REQUIRED WORK :: Without the pictures, set down every line of the data exactly.

GIVEN MATERIAL ::
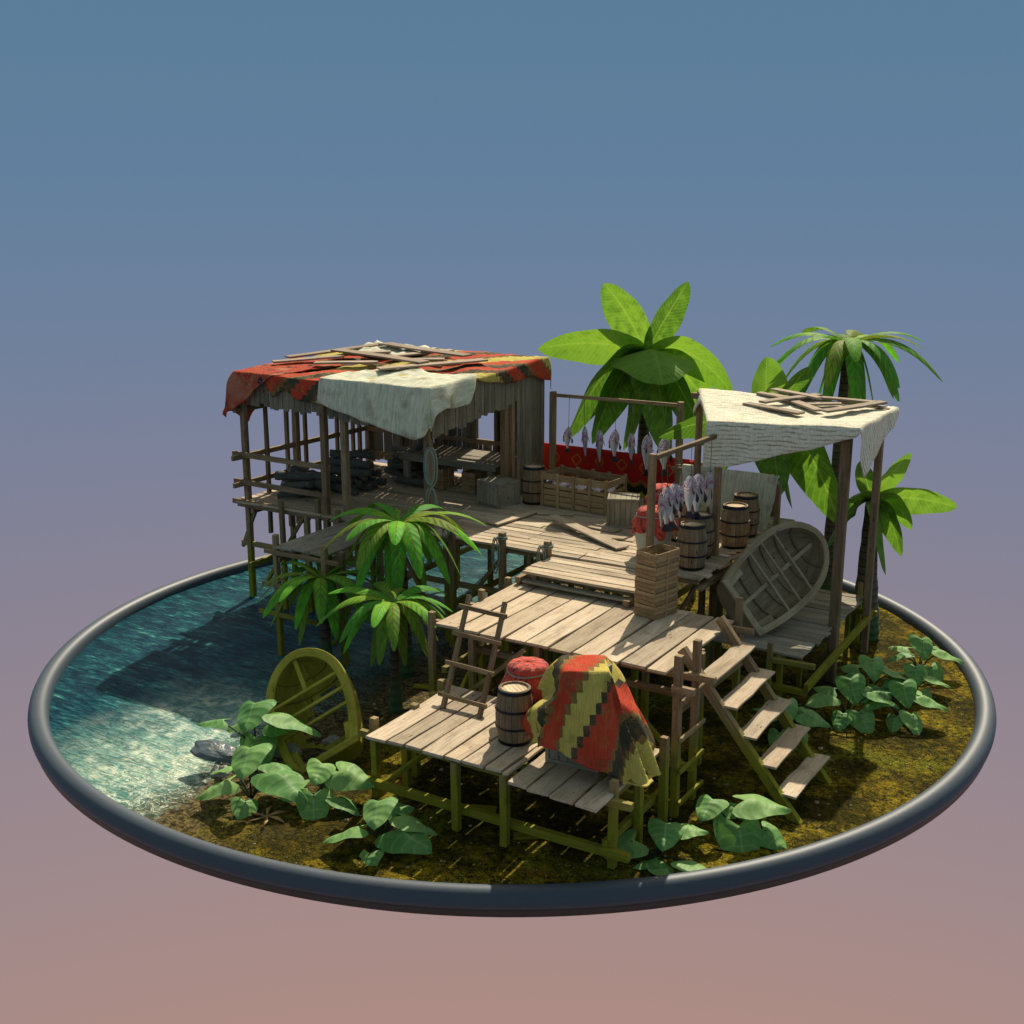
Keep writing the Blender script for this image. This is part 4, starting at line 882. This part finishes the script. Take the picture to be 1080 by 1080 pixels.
# ------------------------------------------------------------------ ladder, steps, post ladder
la = empty('ladder', (1.7, -3.9, LZ), 'rough four-rung ladder leaning from the low platform to the middle one', 'ladder')
A0, A1, B0, B1 = Vector((1.45, -3.91, LZ)), Vector((1.10, -2.80, 1.92)), Vector((1.97, -3.93, LZ)), Vector((1.62, -2.80, 1.92))
one_board('side_rail', 'frame', la, A0, A1, .055, .05, up=(0, 1, 0)); one_board('side_rail', 'frame', la, B0, B1, .055, .05, up=(0, 1, 0))
for k in (.13, .40, .66, .90): one_board('rung', 'frame', la, A0.lerp(A1, k)+Vector((-.09, -.04, 0)), B0.lerp(B1, k)+Vector((.08, -.04, -.015)), .035, .055)
sp_ = empty('stairs', (4.6, -2, 0), 'plank steps leading from the middle platform down to the ground', 'stairs')
N0, N1, F0, F1 = Vector((3.80, -2.46, 1.64)), Vector((5.38, -2.75, -.02)), Vector((3.78, -1.28, 1.66)), Vector((5.38, -1.68, -.02))
for a, b in ((N0, N1), (F0, F1)): one_board('stringer', 'post', sp_, a, b, .075, .12, up=(0, 0, 1), n=4)
for k in (.19, .355, .52, .685, .85):
    a = N0.lerp(N1, k); b = F0.lerp(F1, k); m = MB(); m.board(a+Vector((.06, -.02, .045))-sp_.location, b+Vector((.06, .10, .045))-sp_.location, .24, .028, n=5, wob=.012, rag=.02); m.build('tread', 'plank', sp_, bevel=.004)
pl_ = empty('post_ladder', (4.15, -3.1, 0), 'upright ladder of two tall posts beside the blanket platform', 'ladder')
for y, z in ((-2.87, 1.95), (-3.36, 1.93)): post(pl_, 4.16, y, -.05, z, .10)
for z in (1.42, .98, .60, .22): one_board('rung', 'post', pl_, (4.235, -3.42, z), (4.235, -2.76, z+.0), .035, .05)

# ------------------------------------------------------------------ boats
HJ = [(9, 8), (7, 9), (6, 10), (5, 10), (6, 11), (5, 11), (5, 10), (6, 11), (7, 10), (7, 9), (8, 9)]
def boat_parts(L, Wd, Dp, hole=False):
    def hw(x):
        u = x/L
        return Wd*(1-.22*u*u) if u < 0 else Wd*max(0., 1-u**2.5)**.56
    def dp(x): u = x/L; return Dp*(1-.15*u*u) if u < 0 else Dp*(1-.45*u**3)
    def sh(x): u = x/L; return .05*u*u
    xs = [-L+2*L*(i/22) for i in range(22)]+[L*.965, L*.99, L]
    hull = MB(); rows = []; uvs = []; nj = 16
    for x in xs:
        r = []; ur = []
        for j in range(nj+1):
            ph = math.pi*j/nj; cx_ = math.cos(ph); y = hw(x)*math.copysign(abs(cx_)**.75, cx_); z = -dp(x)*math.sin(ph)**.8+sh(x)
            r.append((x+(.1*(1-math.sin(ph)) if x > 0 else -.0)*(x/L)**2*0, y, z)); ur.append((x, j*.09))
        rows.append(r); uvs.append(ur)
    tn = (.5, .5); b = 0; hull.v = [p for r in rows for p in r]
    for i in range(len(xs)-1):
        for j in range(nj):
            if hole and 5 <= i <= 15 and HJ[i-5][0] <= j <= HJ[i-5][1]: continue
            hull.face([i*(nj+1)+j, i*(nj+1)+j+1, (i+1)*(nj+1)+j+1, (i+1)*(nj+1)+j], [uvs[i][j], uvs[i][j+1], uvs[i+1][j+1], uvs[i+1][j]], (.3+.4*((j*7) % 5)/5, .5), False)
    tr = MB(); tr.v = rows[0]; tr.face(list(range(nj+1)), [(p[1], p[2]) for p in rows[0]], (.6, .5))
    gn = MB()
    pts = [Vector((x, hw(x), sh(x))) for x in xs]+[Vector((x, -hw(x), sh(x))) for x in reversed(xs[:-1])]
    rw = []; uvv = []; Ln = 0
    for i, p in enumerate(pts):
        T = (pts[min(i+1, len(pts)-1)]-pts[max(i-1, 0)]); T.z = 0; T.normalize(); nrm = Vector((T.y, -T.x, 0)) 
        if nrm.dot(Vector((p.x*.3, p.y, 0))) < 0: nrm = -nrm
        wv = .075
        wv = .092 if hole else .075; ring = [p+nrm*.022+UP*.012, p-nrm*wv+UP*.012, p-nrm*wv-UP*.022, p+nrm*.022-UP*.03]
        if i: Ln += (p-pts[i-1]).length
        rw.append(ring); uvv.append([(Ln, 0), (Ln, .1), (Ln, .13), (Ln, .23), (Ln, .26)])
    gn.grid(rw, uvv, (.6, .5), False, closeu=True)
    gn.board((-L, -hw(-L)-.02, sh(-L)), (-L, hw(-L)+.02, sh(-L)), .10, .04)
    ribs = MB()
    for x in [-L*.72, -L*.42, -L*.1, L*.2, L*.5, L*.75]:
        if hole and abs(x) < L*.45: continue
        p = []
        for j in range(1, nj):
            ph = math.pi*j/nj; cx_ = math.cos(ph); p.append((x, (hw(x)-.03)*math.copysign(abs(cx_)**.75, cx_), -(dp(x)-.03)*math.sin(ph)**.8+sh(x)))
        ribs.tube(p, .016, 5)
    ks = MB(); ks.board((-L*.95 if not hole else L*.30, 0, -.04), (L*(.80 if not hole else 1.04), 0, -.05+.06*hole), .055, .035, n=4, taper=1.)
    kn = []
    for sy in (-1, 1): kn.append(MB()); kn[-1].board((-L+.08, sy*(hw(-L)-.09), -.01), (-L*.62, sy*(hw(-L)-.05), -.01), .10, .04)
    return hull, tr, gn, ribs, ks, kn, [( x, hw(x)-.02) for x in (-L*.30, -L*.02, L*.28)]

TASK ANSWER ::
Keep writing the Blender script for this image. This is part 4, starting at line 882. This part finishes the script. Take the picture to be 1080 by 1080 pixels.
# ------------------------------------------------------------------ ladder, steps, post ladder
la = empty('ladder', (1.7, -3.9, LZ), 'rough four-rung ladder leaning from the low platform to the middle one', 'ladder')
A0, A1, B0, B1 = Vector((1.45, -3.91, LZ)), Vector((1.10, -2.80, 1.92)), Vector((1.97, -3.93, LZ)), Vector((1.62, -2.80, 1.92))
one_board('side_rail', 'frame', la, A0, A1, .055, .05, up=(0, 1, 0)); one_board('side_rail', 'frame', la, B0, B1, .055, .05, up=(0, 1, 0))
for k in (.13, .40, .66, .90): one_board('rung', 'frame', la, A0.lerp(A1, k)+Vector((-.09, -.04, 0)), B0.lerp(B1, k)+Vector((.08, -.04, -.015)), .035, .055)
sp_ = empty('stairs', (4.6, -2, 0), 'plank steps leading from the middle platform down to the ground', 'stairs')
N0, N1, F0, F1 = Vector((3.80, -2.46, 1.64)), Vector((5.38, -2.75, -.02)), Vector((3.78, -1.28, 1.66)), Vector((5.38, -1.68, -.02))
for a, b in ((N0, N1), (F0, F1)): one_board('stringer', 'post', sp_, a, b, .075, .12, up=(0, 0, 1), n=4)
for k in (.19, .355, .52, .685, .85):
    a = N0.lerp(N1, k); b = F0.lerp(F1, k); m = MB(); m.board(a+Vector((.06, -.02, .045))-sp_.location, b+Vector((.06, .10, .045))-sp_.location, .24, .028, n=5, wob=.012, rag=.02); m.build('tread', 'plank', sp_, bevel=.004)
pl_ = empty('post_ladder', (4.15, -3.1, 0), 'upright ladder of two tall posts beside the blanket platform', 'ladder')
for y, z in ((-2.87, 1.95), (-3.36, 1.93)): post(pl_, 4.16, y, -.05, z, .10)
for z in (1.42, .98, .60, .22): one_board('rung', 'post', pl_, (4.235, -3.42, z), (4.235, -2.76, z+.0), .035, .05)

# ------------------------------------------------------------------ boats
HJ = [(9, 8), (7, 9), (6, 10), (5, 10), (6, 11), (5, 11), (5, 10), (6, 11), (7, 10), (7, 9), (8, 9)]
def boat_parts(L, Wd, Dp, hole=False):
    def hw(x):
        u = x/L
        return Wd*(1-.22*u*u) if u < 0 else Wd*max(0., 1-u**2.5)**.56
    def dp(x): u = x/L; return Dp*(1-.15*u*u) if u < 0 else Dp*(1-.45*u**3)
    def sh(x): u = x/L; return .05*u*u
    xs = [-L+2*L*(i/22) for i in range(22)]+[L*.965, L*.99, L]
    hull = MB(); rows = []; uvs = []; nj = 16
    for x in xs:
        r = []; ur = []
        for j in range(nj+1):
            ph = math.pi*j/nj; cx_ = math.cos(ph); y = hw(x)*math.copysign(abs(cx_)**.75, cx_); z = -dp(x)*math.sin(ph)**.8+sh(x)
            r.append((x+(.1*(1-math.sin(ph)) if x > 0 else -.0)*(x/L)**2*0, y, z)); ur.append((x, j*.09))
        rows.append(r); uvs.append(ur)
    tn = (.5, .5); b = 0; hull.v = [p for r in rows for p in r]
    for i in range(len(xs)-1):
        for j in range(nj):
            if hole and 5 <= i <= 15 and HJ[i-5][0] <= j <= HJ[i-5][1]: continue
            hull.face([i*(nj+1)+j, i*(nj+1)+j+1, (i+1)*(nj+1)+j+1, (i+1)*(nj+1)+j], [uvs[i][j], uvs[i][j+1], uvs[i+1][j+1], uvs[i+1][j]], (.3+.4*((j*7) % 5)/5, .5), False)
    tr = MB(); tr.v = rows[0]; tr.face(list(range(nj+1)), [(p[1], p[2]) for p in rows[0]], (.6, .5))
    gn = MB()
    pts = [Vector((x, hw(x), sh(x))) for x in xs]+[Vector((x, -hw(x), sh(x))) for x in reversed(xs[:-1])]
    rw = []; uvv = []; Ln = 0
    for i, p in enumerate(pts):
        T = (pts[min(i+1, len(pts)-1)]-pts[max(i-1, 0)]); T.z = 0; T.normalize(); nrm = Vector((T.y, -T.x, 0)) 
        if nrm.dot(Vector((p.x*.3, p.y, 0))) < 0: nrm = -nrm
        wv = .075
        wv = .092 if hole else .075; ring = [p+nrm*.022+UP*.012, p-nrm*wv+UP*.012, p-nrm*wv-UP*.022, p+nrm*.022-UP*.03]
        if i: Ln += (p-pts[i-1]).length
        rw.append(ring); uvv.append([(Ln, 0), (Ln, .1), (Ln, .13), (Ln, .23), (Ln, .26)])
    gn.grid(rw, uvv, (.6, .5), False, closeu=True)
    gn.board((-L, -hw(-L)-.02, sh(-L)), (-L, hw(-L)+.02, sh(-L)), .10, .04)
    ribs = MB()
    for x in [-L*.72, -L*.42, -L*.1, L*.2, L*.5, L*.75]:
        if hole and abs(x) < L*.45: continue
        p = []
        for j in range(1, nj):
            ph = math.pi*j/nj; cx_ = math.cos(ph); p.append((x, (hw(x)-.03)*math.copysign(abs(cx_)**.75, cx_), -(dp(x)-.03)*math.sin(ph)**.8+sh(x)))
        ribs.tube(p, .016, 5)
    ks = MB(); ks.board((-L*.95 if not hole else L*.30, 0, -.04), (L*(.80 if not hole else 1.04), 0, -.05+.06*hole), .055, .035, n=4, taper=1.)
    kn = []
    for sy in (-1, 1): kn.append(MB()); kn[-1].board((-L+.08, sy*(hw(-L)-.09), -.01), (-L*.62, sy*(hw(-L)-.05), -.01), .10, .04)
    return hull, tr, gn, ribs, ks, kn, [( x, hw(x)-.02) for x in (-L*.30, -L*.02, L*.28)]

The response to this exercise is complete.